Let $M$ and $N$ be points on the side $BC$ of a triangle $ABC$ such that $BM = CN$ ($M$ lies between $B$ and $N$). Points $P$ and $Q$ lie on $AN$ and $AM$ respectively, so that $\angle PMC =\angle MAB$ and $\angle QNB = \angle NAC$. Prove that $\angle QBC = \angle PCB$.
Problem
Source: 2003 Peru Cono Sur TST P3
Tags: geometry
04.05.2023 05:15
Note that $(ABM)$ is tangent to $MP$. We fix triangle $AMN$ and move $B,C$ on $M,N$. $C\mapsto B\mapsto (AMB)\mapsto MP\mapsto P$ is projective. Consider the line $CP$, when $B=M$,$C=N$, and $P=N$, so by Steiner conic $CP$ passes through a fixed point.
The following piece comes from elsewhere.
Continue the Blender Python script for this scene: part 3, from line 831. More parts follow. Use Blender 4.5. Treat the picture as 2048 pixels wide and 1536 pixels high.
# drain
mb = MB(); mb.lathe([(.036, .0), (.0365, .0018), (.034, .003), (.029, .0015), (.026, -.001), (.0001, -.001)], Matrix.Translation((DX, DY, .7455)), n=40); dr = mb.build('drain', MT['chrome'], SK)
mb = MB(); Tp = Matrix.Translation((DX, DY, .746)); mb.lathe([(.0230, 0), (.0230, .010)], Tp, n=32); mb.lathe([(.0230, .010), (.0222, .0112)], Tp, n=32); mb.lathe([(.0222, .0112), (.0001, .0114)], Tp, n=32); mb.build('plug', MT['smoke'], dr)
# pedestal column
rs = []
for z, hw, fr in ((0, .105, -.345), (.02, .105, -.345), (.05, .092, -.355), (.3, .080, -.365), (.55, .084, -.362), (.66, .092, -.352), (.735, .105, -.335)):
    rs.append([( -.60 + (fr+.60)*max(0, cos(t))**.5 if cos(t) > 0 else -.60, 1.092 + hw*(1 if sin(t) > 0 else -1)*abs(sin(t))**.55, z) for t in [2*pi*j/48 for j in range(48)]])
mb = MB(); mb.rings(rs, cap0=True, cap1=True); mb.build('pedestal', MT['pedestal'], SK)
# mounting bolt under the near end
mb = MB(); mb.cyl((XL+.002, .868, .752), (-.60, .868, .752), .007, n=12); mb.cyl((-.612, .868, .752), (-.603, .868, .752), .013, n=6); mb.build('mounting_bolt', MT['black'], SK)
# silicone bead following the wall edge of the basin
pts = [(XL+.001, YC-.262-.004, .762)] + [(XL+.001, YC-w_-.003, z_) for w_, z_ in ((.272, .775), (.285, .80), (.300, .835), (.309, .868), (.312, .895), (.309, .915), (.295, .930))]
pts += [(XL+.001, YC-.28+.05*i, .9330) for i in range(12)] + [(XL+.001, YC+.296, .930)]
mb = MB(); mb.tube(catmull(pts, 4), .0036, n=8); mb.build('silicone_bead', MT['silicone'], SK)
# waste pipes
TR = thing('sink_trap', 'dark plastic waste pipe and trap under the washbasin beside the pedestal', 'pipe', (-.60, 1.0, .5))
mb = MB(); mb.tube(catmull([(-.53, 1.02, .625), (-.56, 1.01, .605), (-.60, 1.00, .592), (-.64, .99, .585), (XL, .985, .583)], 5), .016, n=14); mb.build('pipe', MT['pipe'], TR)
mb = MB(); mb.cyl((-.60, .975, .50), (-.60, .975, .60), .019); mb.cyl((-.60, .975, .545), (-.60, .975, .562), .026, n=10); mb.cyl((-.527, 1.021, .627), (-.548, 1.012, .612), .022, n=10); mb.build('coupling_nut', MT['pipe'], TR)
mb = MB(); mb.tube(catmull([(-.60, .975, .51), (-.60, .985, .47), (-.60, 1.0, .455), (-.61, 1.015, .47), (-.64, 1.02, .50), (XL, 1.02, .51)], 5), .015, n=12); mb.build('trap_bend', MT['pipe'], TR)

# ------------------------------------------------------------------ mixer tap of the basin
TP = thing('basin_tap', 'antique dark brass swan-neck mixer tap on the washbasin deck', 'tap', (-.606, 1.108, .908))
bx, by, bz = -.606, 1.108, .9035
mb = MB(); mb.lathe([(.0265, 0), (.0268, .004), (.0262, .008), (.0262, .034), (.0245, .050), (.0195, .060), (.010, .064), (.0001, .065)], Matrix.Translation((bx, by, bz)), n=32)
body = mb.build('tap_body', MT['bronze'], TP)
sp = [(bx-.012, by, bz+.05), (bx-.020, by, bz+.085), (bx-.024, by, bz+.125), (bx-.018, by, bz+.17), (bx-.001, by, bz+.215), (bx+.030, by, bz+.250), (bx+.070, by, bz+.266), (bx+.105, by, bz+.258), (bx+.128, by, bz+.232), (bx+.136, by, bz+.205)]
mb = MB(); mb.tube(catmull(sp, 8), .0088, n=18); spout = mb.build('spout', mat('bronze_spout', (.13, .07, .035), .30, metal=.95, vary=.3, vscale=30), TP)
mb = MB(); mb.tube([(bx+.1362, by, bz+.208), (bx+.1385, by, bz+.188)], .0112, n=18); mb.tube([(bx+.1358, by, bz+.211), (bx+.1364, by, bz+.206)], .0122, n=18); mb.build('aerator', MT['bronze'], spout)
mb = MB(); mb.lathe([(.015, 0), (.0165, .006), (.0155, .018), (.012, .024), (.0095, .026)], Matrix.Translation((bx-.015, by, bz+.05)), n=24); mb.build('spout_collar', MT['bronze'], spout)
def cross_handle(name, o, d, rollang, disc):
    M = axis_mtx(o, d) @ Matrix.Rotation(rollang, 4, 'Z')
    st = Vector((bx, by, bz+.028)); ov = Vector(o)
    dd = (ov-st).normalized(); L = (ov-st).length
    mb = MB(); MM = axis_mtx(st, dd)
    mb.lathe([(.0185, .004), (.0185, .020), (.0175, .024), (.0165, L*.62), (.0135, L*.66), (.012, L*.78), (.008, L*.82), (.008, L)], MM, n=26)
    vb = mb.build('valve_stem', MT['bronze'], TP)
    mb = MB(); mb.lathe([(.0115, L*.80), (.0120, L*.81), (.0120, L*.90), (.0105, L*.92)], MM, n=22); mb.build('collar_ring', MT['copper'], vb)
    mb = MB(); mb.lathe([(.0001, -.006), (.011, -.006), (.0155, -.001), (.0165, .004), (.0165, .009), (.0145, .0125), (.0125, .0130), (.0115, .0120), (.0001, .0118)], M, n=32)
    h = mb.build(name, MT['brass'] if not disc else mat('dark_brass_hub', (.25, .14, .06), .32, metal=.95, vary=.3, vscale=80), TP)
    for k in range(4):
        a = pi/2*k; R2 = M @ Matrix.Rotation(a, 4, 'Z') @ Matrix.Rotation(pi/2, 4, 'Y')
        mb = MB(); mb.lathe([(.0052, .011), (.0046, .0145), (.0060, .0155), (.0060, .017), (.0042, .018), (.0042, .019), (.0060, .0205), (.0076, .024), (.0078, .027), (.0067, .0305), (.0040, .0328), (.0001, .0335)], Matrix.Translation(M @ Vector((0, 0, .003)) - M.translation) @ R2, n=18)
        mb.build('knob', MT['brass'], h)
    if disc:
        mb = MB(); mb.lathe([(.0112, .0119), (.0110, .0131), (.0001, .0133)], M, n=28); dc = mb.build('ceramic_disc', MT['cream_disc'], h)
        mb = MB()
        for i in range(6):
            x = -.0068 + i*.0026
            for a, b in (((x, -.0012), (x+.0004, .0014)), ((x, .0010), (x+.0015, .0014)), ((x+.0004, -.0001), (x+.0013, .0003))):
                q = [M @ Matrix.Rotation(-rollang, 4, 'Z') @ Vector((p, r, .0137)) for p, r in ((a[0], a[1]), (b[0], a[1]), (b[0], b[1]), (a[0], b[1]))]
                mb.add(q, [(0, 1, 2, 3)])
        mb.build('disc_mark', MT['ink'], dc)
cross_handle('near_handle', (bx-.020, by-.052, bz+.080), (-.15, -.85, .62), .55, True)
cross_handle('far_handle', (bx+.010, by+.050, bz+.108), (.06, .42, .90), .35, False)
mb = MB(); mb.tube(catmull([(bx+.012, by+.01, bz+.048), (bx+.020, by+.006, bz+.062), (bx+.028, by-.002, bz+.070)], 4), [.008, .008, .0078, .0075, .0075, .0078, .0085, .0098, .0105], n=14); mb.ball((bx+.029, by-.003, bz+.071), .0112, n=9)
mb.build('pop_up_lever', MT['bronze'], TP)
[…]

When $C=M$, $B=N$, so $CP$ become the tangent of $(AMN)$ at $M$. When $C=B=\infty_{MN}$, $CP$ becomes $A\infty_{MN}$. Therefore $CP$ passes through the fixed point $X$, which is the imtersection of $A\infty_{MN}$ and the tangent of $(AMN)$ at $M$. Similarly $BQ$ passes through a fixed point $Y$, and it is easy to see that $CX$ and $BY$ are symmetric wrt the perpendicular bisector of $MN$, so $\angle QBC=\angle PCB$ follows.
05.05.2023 17:17
Let MP, NQ intersect (AMN) at Y and Z respectively; then by angle chasing, AZM ~ ANC and ANY ~ ABM, so if (AMN) intersects AB, AC at Y’ and Z’ then Y, Y’ are reflections over the perpendicular bisector of BC, as are Z, Z’. By Pascal on MAY’ZNM, the intersection of Y’Z and the tangent at M lies on line BQ, and similarly the intersection of YZ’ and the tangent at N lies on CP. Since these two intersection points are reflections over the perpendicular bisector of BC, by symmetry so are BQ and CP, which completes the proof.